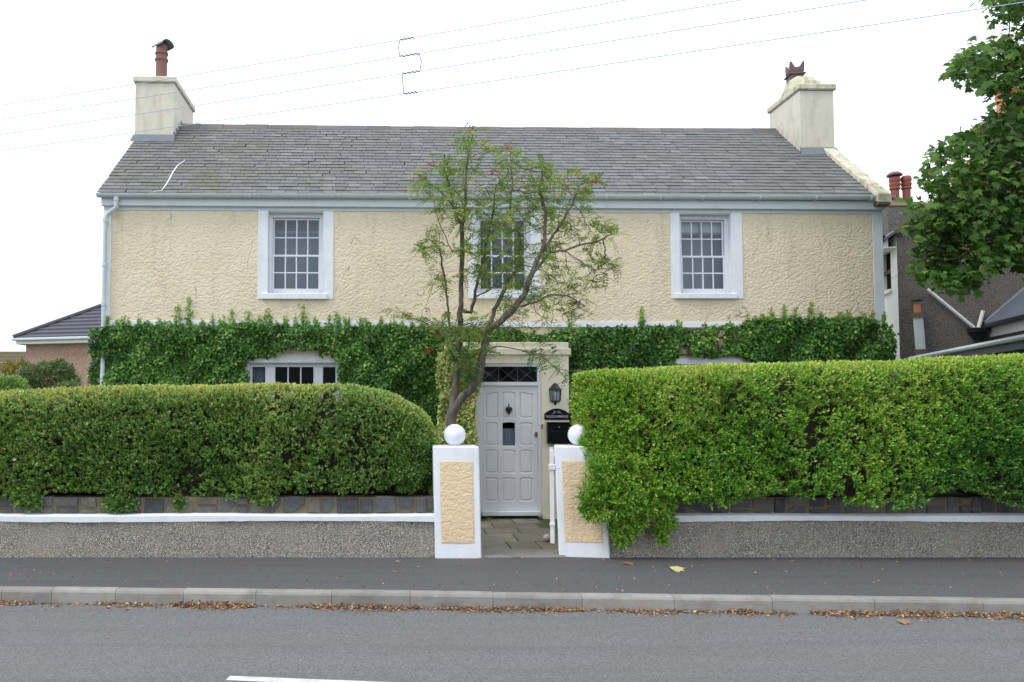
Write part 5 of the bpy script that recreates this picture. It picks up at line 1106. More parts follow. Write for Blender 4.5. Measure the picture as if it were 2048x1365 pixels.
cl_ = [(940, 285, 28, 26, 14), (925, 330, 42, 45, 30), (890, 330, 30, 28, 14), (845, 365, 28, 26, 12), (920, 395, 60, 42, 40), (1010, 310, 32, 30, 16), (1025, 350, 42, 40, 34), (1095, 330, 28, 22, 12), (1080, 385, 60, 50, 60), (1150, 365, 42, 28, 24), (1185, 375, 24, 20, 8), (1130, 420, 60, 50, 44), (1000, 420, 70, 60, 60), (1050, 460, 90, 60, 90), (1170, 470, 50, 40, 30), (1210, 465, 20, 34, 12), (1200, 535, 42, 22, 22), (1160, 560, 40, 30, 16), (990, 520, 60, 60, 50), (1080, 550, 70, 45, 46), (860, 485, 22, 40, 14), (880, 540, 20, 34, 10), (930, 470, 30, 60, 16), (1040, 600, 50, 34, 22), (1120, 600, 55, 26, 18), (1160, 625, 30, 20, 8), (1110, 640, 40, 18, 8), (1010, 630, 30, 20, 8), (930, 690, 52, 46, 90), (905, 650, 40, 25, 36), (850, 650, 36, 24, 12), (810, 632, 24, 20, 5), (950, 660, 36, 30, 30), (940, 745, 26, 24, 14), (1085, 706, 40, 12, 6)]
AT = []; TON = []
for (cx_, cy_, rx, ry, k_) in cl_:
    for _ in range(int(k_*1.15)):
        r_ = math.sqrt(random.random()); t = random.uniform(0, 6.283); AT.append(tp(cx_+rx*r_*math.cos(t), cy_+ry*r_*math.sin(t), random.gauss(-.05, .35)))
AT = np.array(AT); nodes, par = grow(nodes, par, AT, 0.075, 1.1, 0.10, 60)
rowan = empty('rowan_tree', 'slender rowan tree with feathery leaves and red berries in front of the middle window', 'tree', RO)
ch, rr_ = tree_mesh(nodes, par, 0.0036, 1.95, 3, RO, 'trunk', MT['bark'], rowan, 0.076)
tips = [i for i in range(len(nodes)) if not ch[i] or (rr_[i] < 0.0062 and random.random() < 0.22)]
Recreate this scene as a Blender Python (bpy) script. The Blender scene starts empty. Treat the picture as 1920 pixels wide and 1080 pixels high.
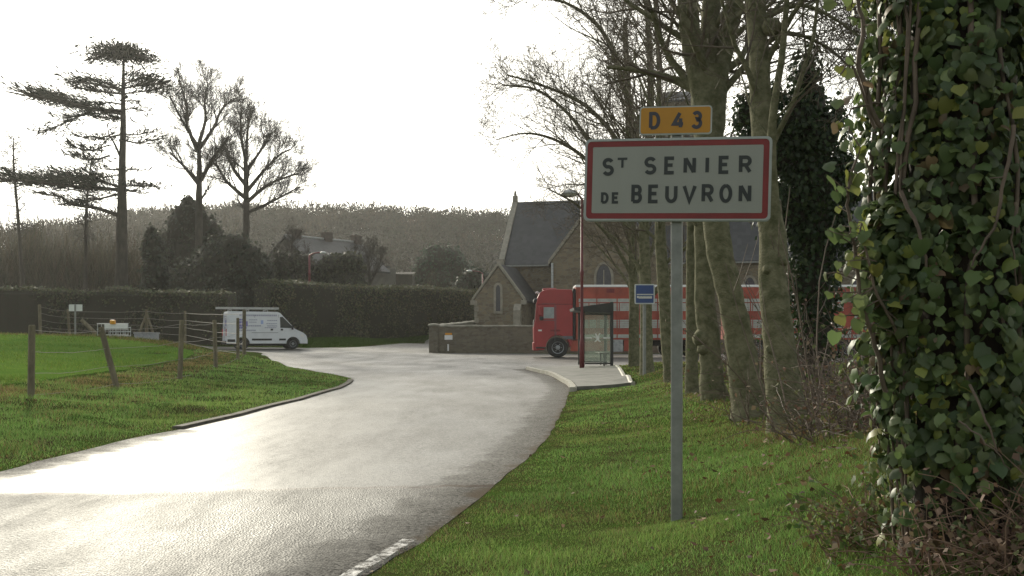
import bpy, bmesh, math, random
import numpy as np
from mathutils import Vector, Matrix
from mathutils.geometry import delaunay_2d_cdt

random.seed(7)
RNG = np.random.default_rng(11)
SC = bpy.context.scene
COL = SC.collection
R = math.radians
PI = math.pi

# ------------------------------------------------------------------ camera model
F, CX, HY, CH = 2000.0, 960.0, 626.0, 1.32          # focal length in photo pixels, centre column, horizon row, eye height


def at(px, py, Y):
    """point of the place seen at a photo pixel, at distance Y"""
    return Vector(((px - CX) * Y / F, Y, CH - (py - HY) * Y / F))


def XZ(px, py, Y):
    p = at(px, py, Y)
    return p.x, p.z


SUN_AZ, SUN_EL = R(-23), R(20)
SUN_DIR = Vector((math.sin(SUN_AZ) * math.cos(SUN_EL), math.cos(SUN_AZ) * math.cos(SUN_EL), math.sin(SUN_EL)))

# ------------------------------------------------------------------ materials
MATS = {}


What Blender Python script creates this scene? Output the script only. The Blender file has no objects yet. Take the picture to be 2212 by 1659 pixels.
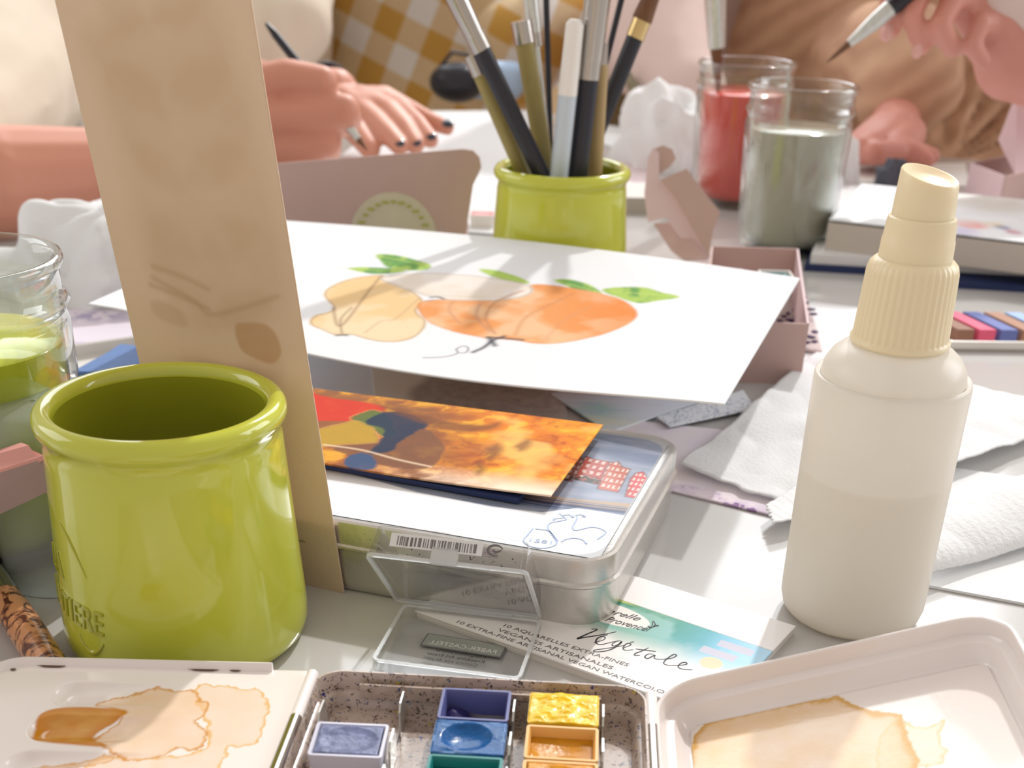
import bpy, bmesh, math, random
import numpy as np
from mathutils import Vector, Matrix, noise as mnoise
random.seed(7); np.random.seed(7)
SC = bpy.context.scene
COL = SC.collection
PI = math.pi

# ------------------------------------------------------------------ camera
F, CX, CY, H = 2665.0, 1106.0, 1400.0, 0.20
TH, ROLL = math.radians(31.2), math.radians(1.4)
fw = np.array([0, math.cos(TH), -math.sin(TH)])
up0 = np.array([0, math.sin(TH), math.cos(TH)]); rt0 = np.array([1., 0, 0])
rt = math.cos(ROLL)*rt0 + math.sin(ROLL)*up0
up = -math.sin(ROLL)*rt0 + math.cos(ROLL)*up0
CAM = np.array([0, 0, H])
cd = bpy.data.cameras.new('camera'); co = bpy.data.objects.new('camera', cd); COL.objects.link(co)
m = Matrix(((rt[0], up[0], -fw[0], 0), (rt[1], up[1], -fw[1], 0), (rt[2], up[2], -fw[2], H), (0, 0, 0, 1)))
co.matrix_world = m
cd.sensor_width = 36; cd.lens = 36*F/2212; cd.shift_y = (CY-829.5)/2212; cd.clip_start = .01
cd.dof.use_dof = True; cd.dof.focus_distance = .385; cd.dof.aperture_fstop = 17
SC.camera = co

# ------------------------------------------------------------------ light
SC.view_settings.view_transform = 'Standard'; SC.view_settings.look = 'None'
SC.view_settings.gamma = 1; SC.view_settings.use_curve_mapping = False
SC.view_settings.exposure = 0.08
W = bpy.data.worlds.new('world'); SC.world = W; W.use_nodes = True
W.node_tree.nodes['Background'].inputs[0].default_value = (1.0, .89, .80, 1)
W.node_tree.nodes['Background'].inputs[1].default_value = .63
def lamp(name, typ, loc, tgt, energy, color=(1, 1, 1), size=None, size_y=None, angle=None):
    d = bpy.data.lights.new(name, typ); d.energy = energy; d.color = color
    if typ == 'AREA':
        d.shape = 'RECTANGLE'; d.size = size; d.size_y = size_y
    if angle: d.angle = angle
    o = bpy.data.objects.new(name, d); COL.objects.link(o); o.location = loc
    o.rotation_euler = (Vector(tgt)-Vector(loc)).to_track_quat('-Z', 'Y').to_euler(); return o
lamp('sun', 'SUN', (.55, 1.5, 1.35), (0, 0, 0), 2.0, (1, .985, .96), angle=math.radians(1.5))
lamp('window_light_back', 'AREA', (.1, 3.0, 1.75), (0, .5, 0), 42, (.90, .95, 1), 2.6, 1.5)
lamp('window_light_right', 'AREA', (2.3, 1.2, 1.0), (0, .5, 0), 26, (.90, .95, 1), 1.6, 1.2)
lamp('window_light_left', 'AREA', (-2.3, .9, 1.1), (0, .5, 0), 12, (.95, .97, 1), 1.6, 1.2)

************

### Exercise aim
Copy the data character for character, but drop all pictures from the copy.

### Full answer
Write part 5 of the bpy script that recreates this picture. It picks up at line 1106. More parts follow. Write for Blender 4.5. Measure the picture as if it were 2048x1365 pixels.
cl_ = [(940, 285, 28, 26, 14), (925, 330, 42, 45, 30), (890, 330, 30, 28, 14), (845, 365, 28, 26, 12), (920, 395, 60, 42, 40), (1010, 310, 32, 30, 16), (1025, 350, 42, 40, 34), (1095, 330, 28, 22, 12), (1080, 385, 60, 50, 60), (1150, 365, 42, 28, 24), (1185, 375, 24, 20, 8), (1130, 420, 60, 50, 44), (1000, 420, 70, 60, 60), (1050, 460, 90, 60, 90), (1170, 470, 50, 40, 30), (1210, 465, 20, 34, 12), (1200, 535, 42, 22, 22), (1160, 560, 40, 30, 16), (990, 520, 60, 60, 50), (1080, 550, 70, 45, 46), (860, 485, 22, 40, 14), (880, 540, 20, 34, 10), (930, 470, 30, 60, 16), (1040, 600, 50, 34, 22), (1120, 600, 55, 26, 18), (1160, 625, 30, 20, 8), (1110, 640, 40, 18, 8), (1010, 630, 30, 20, 8), (930, 690, 52, 46, 90), (905, 650, 40, 25, 36), (850, 650, 36, 24, 12), (810, 632, 24, 20, 5), (950, 660, 36, 30, 30), (940, 745, 26, 24, 14), (1085, 706, 40, 12, 6)]
AT = []; TON = []
for (cx_, cy_, rx, ry, k_) in cl_:
    for _ in range(int(k_*1.15)):
        r_ = math.sqrt(random.random()); t = random.uniform(0, 6.283); AT.append(tp(cx_+rx*r_*math.cos(t), cy_+ry*r_*math.sin(t), random.gauss(-.05, .35)))
AT = np.array(AT); nodes, par = grow(nodes, par, AT, 0.075, 1.1, 0.10, 60)
rowan = empty('rowan_tree', 'slender rowan tree with feathery leaves and red berries in front of the middle window', 'tree', RO)
ch, rr_ = tree_mesh(nodes, par, 0.0036, 1.95, 3, RO, 'trunk', MT['bark'], rowan, 0.076)
tips = [i for i in range(len(nodes)) if not ch[i] or (rr_[i] < 0.0062 and random.random() < 0.22)]
Recreate this scene as a Blender Python (bpy) script. The Blender scene starts empty. Treat the picture as 1920 pixels wide and 1080 pixels high.
import bpy, bmesh, math, random
import numpy as np
from mathutils import Vector, Matrix
from mathutils.geometry import delaunay_2d_cdt

random.seed(7)
RNG = np.random.default_rng(11)
SC = bpy.context.scene
COL = SC.collection
R = math.radians
PI = math.pi

# ------------------------------------------------------------------ camera model
F, CX, HY, CH = 2000.0, 960.0, 626.0, 1.32          # focal length in photo pixels, centre column, horizon row, eye height


def at(px, py, Y):
    """point of the place seen at a photo pixel, at distance Y"""
    return Vector(((px - CX) * Y / F, Y, CH - (py - HY) * Y / F))


def XZ(px, py, Y):
    p = at(px, py, Y)
    return p.x, p.z


SUN_AZ, SUN_EL = R(-23), R(20)
SUN_DIR = Vector((math.sin(SUN_AZ) * math.cos(SUN_EL), math.cos(SUN_AZ) * math.cos(SUN_EL), math.sin(SUN_EL)))

# ------------------------------------------------------------------ materials
MATS = {}


What Blender Python script creates this scene? Output the script only. The Blender file has no objects yet. Take the picture to be 2212 by 1659 pixels.
import bpy, bmesh, math, random
import numpy as np
from mathutils import Vector, Matrix, noise as mnoise
random.seed(7); np.random.seed(7)
SC = bpy.context.scene
COL = SC.collection
PI = math.pi

# ------------------------------------------------------------------ camera
F, CX, CY, H = 2665.0, 1106.0, 1400.0, 0.20
TH, ROLL = math.radians(31.2), math.radians(1.4)
fw = np.array([0, math.cos(TH), -math.sin(TH)])
up0 = np.array([0, math.sin(TH), math.cos(TH)]); rt0 = np.array([1., 0, 0])
rt = math.cos(ROLL)*rt0 + math.sin(ROLL)*up0
up = -math.sin(ROLL)*rt0 + math.cos(ROLL)*up0
CAM = np.array([0, 0, H])
cd = bpy.data.cameras.new('camera'); co = bpy.data.objects.new('camera', cd); COL.objects.link(co)
m = Matrix(((rt[0], up[0], -fw[0], 0), (rt[1], up[1], -fw[1], 0), (rt[2], up[2], -fw[2], H), (0, 0, 0, 1)))
co.matrix_world = m
cd.sensor_width = 36; cd.lens = 36*F/2212; cd.shift_y = (CY-829.5)/2212; cd.clip_start = .01
cd.dof.use_dof = True; cd.dof.focus_distance = .385; cd.dof.aperture_fstop = 17
SC.camera = co

# ------------------------------------------------------------------ light
SC.view_settings.view_transform = 'Standard'; SC.view_settings.look = 'None'
SC.view_settings.gamma = 1; SC.view_settings.use_curve_mapping = False
SC.view_settings.exposure = 0.08
W = bpy.data.worlds.new('world'); SC.world = W; W.use_nodes = True
W.node_tree.nodes['Background'].inputs[0].default_value = (1.0, .89, .80, 1)
W.node_tree.nodes['Background'].inputs[1].default_value = .63
def lamp(name, typ, loc, tgt, energy, color=(1, 1, 1), size=None, size_y=None, angle=None):
    d = bpy.data.lights.new(name, typ); d.energy = energy; d.color = color
    if typ == 'AREA':
        d.shape = 'RECTANGLE'; d.size = size; d.size_y = size_y
    if angle: d.angle = angle
    o = bpy.data.objects.new(name, d); COL.objects.link(o); o.location = loc
    o.rotation_euler = (Vector(tgt)-Vector(loc)).to_track_quat('-Z', 'Y').to_euler(); return o
lamp('sun', 'SUN', (.55, 1.5, 1.35), (0, 0, 0), 2.0, (1, .985, .96), angle=math.radians(1.5))
lamp('window_light_back', 'AREA', (.1, 3.0, 1.75), (0, .5, 0), 42, (.90, .95, 1), 2.6, 1.5)
lamp('window_light_right', 'AREA', (2.3, 1.2, 1.0), (0, .5, 0), 26, (.90, .95, 1), 1.6, 1.2)
lamp('window_light_left', 'AREA', (-2.3, .9, 1.1), (0, .5, 0), 12, (.95, .97, 1), 1.6, 1.2)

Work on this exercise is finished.